Opinion
No. 20817
Opinion Filed April 5, 1932.
(Syllabus.)
Mortgages — Detriment to Mortgagor as Consideration for Release of Mortgage.
It may be said, as a general rule, that it is a sufficient consideration for a promise if there is any benefit to the promisor, or any loss or detriment to the promisee.
Appeal from District Court, Pottawatomie County; Hal Johnson, Judge.
Action by Thomas W. Dunn against L.E. Thompson and another on note and to foreclose mortgage. From judgment sustaining defense of release of mortgage, plaintiff appeals. Affirmed.
Clarence Robison, for plaintiff in error.
Waldrep, Haight Winterringer, for defendants in error.
This is an action brought in the district court of Pottawatomie county by Thomas W. Dunn against E.L. and Myrtle Thompson to recover on three promissory notes of $200 each, and to foreclose a real estate mortgage given to secure the same. Defendants pleaded payment, satisfaction, and release of the mortgage. A jury was empaneled to try the case and, at the conclusion of the evidence, on motion of plaintiff, the court directed a verdict in his favor for the amount due on the notes, but held the defense of release of the mortgages sustained by the evidence and refused to enter a decree foreclosing the mortgage.
Plaintiff has appealed and asserts that the judgment of the trial court that plaintiff had released his mortgage is not sustained by the evidence, and is contrary to law.

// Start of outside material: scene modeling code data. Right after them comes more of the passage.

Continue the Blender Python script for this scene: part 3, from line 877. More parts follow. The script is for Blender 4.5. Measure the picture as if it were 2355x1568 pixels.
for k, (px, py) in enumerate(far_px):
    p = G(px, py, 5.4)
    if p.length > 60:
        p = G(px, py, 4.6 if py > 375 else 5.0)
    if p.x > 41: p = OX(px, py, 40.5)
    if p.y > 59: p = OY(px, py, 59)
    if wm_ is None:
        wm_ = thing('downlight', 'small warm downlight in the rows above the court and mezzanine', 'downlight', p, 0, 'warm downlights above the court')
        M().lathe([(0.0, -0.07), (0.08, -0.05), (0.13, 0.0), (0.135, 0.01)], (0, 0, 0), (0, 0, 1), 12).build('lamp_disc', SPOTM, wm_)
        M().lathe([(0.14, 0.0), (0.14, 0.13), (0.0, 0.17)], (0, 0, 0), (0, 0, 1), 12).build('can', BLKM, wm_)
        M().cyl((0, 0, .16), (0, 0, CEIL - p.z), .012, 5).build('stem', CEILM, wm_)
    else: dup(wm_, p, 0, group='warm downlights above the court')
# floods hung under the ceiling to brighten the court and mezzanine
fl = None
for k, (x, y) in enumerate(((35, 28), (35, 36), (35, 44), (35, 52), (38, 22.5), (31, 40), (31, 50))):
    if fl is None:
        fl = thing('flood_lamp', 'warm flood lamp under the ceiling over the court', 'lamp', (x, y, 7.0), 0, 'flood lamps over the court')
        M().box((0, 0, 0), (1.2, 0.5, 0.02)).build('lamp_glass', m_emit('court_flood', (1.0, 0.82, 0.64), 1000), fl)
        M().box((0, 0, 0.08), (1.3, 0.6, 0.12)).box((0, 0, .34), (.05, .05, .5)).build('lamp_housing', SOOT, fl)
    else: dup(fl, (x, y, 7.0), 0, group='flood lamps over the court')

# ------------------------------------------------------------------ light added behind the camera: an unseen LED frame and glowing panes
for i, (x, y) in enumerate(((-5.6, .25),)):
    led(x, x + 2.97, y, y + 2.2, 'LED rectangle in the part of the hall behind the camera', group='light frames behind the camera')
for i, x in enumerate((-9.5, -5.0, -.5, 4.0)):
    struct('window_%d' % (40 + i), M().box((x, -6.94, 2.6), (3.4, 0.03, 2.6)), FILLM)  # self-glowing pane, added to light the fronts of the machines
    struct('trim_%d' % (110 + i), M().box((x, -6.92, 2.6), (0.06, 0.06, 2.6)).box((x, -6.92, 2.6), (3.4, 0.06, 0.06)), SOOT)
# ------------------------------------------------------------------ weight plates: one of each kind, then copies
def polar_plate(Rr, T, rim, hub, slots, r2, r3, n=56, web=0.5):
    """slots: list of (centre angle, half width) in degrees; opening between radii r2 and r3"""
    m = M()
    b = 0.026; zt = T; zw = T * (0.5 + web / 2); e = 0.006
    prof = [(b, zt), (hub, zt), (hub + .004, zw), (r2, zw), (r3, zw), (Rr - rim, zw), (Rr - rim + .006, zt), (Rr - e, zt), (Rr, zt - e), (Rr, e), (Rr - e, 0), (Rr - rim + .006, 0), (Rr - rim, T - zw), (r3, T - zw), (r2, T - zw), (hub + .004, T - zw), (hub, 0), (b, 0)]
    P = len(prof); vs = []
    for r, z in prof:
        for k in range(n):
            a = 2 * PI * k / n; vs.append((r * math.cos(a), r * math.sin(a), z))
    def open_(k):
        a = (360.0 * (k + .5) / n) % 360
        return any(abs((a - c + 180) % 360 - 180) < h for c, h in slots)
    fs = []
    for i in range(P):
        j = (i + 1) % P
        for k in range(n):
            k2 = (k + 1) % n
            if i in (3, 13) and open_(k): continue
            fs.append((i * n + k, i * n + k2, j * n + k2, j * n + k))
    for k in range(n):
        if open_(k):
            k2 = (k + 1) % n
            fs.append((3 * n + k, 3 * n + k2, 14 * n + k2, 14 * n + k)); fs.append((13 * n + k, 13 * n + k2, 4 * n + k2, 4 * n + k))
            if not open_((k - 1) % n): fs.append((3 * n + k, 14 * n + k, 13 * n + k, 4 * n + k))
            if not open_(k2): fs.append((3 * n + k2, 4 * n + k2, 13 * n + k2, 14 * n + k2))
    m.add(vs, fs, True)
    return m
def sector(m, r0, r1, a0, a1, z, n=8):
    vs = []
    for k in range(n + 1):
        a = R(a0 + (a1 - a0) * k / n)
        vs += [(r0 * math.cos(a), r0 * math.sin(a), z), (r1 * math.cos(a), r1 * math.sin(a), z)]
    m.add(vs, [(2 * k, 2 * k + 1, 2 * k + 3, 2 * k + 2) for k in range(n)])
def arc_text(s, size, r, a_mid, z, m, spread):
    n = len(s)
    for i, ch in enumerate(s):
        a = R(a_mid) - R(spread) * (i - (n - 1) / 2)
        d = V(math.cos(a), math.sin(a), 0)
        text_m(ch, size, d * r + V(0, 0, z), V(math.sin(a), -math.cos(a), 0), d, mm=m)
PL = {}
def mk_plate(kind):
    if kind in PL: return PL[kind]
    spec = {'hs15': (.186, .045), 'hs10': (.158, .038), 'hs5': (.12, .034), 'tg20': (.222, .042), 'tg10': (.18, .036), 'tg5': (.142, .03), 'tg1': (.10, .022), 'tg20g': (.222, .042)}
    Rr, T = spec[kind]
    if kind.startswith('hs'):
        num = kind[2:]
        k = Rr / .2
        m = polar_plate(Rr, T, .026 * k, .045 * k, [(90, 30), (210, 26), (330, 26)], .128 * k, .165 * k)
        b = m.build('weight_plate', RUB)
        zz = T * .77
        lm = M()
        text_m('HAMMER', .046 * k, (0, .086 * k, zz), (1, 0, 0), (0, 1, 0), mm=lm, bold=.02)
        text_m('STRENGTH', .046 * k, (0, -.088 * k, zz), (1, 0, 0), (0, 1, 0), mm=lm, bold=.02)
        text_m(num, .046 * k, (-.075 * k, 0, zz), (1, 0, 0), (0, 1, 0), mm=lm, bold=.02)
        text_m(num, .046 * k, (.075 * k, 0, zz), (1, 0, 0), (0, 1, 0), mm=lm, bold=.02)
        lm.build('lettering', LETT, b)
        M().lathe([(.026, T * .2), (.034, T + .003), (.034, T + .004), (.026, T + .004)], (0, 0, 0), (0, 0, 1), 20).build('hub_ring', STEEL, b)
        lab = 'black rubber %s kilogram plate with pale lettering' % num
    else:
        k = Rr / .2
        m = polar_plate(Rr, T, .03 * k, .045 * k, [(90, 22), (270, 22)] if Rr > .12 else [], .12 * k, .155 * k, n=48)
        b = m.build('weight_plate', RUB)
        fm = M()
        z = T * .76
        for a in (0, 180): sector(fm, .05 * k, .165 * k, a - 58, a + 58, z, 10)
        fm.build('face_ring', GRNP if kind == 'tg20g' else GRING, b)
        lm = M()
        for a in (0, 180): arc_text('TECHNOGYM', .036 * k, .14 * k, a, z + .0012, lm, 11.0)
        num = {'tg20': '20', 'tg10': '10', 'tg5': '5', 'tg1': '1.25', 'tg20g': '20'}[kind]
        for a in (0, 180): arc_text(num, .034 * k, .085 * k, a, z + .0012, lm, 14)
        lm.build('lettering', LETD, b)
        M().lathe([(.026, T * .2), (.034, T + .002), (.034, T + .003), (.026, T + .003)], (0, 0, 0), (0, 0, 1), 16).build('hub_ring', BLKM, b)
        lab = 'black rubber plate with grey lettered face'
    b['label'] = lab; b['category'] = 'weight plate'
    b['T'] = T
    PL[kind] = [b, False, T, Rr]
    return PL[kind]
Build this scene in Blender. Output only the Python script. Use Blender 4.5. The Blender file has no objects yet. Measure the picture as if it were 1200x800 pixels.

Plaintiff admits that he executed a release of his mortgage, but contends that the same was without consideration, and is therefore not binding on him. His was a third mortgage, executed February 28, 1920. Delila B. Powell held the first mortgage against the premises in the sum of $1,500, and the Conservative Loan Trust Company held a second mortgage in the sum of $300. Mrs. Powell brought an action to foreclose her mortgage, in which she made the holders of the other mortgages parties defendant. After the institution of the foreclosure proceedings, the attorneys for Mrs. Powell wrote plaintiff requesting a release of his mortgage, stating that the premises were not worth the incumbrances then against them and that, if he would execute a release thereto, Mrs. Powell could obtain a deed from defendants to the premises and avoid the expenses of foreclosure. In compliance with this request, plaintiff executed a release and mailed it to the attorneys. The release, however, was not, at that time, delivered to defendants, nor was it placed of record. Neither did the defendants execute a deed to Mrs. Powell covering the premises.
It appears that at that time defendants were negotiating for the sale of an oil and gas lease on the premises and were endeavoring to, raise sufficient money through such sale to pay the second mortgage, back taxes on the land, and back interest on the first mortgage, and thus reinstate the mortgage. Mrs. Powell's attorneys mailed the release to Goode Dierker, attorneys for the receiver of the Conservative Loan Trust Company, holder of the second mortgage. The receiver, upon receipt of the release from his attorneys, got in communication with defendants and suggested that if they would execute an oil and gas lease on the land, and a mineral deed to 20 acres of the royalty, sufficient money could be realized to pay off and discharge the second mortgage, pay back interest, and back taxes, and reinstate the first mortgage. A trade was consummated whereby defendants executed an oil and gas lease and a mineral grant to 20 acres as suggested. They received sufficient funds from this source to satisfy the second mortgage and make a satisfactory adjustment for the reinstatement of the first mortgage, and the suit for foreclosure was dismissed by Mrs. Powell. Upon the execution of the oil and gas lease and the mineral grant, the release executed by plaintiff was delivered to defendants and by them placed of record.
In our opinion, the execution of the oil and gas lease and the mineral grant was sufficient consideration to support the release, even though no portion of the consideration therefor was received by plaintiff. Plaintiff executed the release, and defendants executed the oil and gas lease and mineral grant for the express purpose of obtaining this release and a release of the second mortgage. Defendants parted with the mineral grant on the faith of the execution of the releases. They had no knowledge that plaintiff was receiving no part of the consideration derived from the sale of the oil and gas lease and the mineral rights. Plaintiff, having made it possible for the attorney of Mrs. Powell to deliver the release, is bound by their acts, and there was a sufficient consideration to support the release.
It would be necessary for the mineral rights in the 20 acres, conveyed by them, to be reconveyed, or an offer to convey, to them before they could be placed in statu quo and this has not been done.
The Judgment is affirmed.
LESTER, C. J., CLARK, V. C. J., CULLISON, SWINDALL, ANDREWS McNEILL, and KORNEGAY, JJ., concur. RILEY, J., absent.
Note. — See under (1), annotation in L. R. A. 1915B, 13; L. R. A. 1918C, 544; 6 R. C. L. 654; R. C. L. Perm. Supp. p. 1782; R. C. L. Pocket Part, title Contracts, § 67; 19 R. C. L. 293.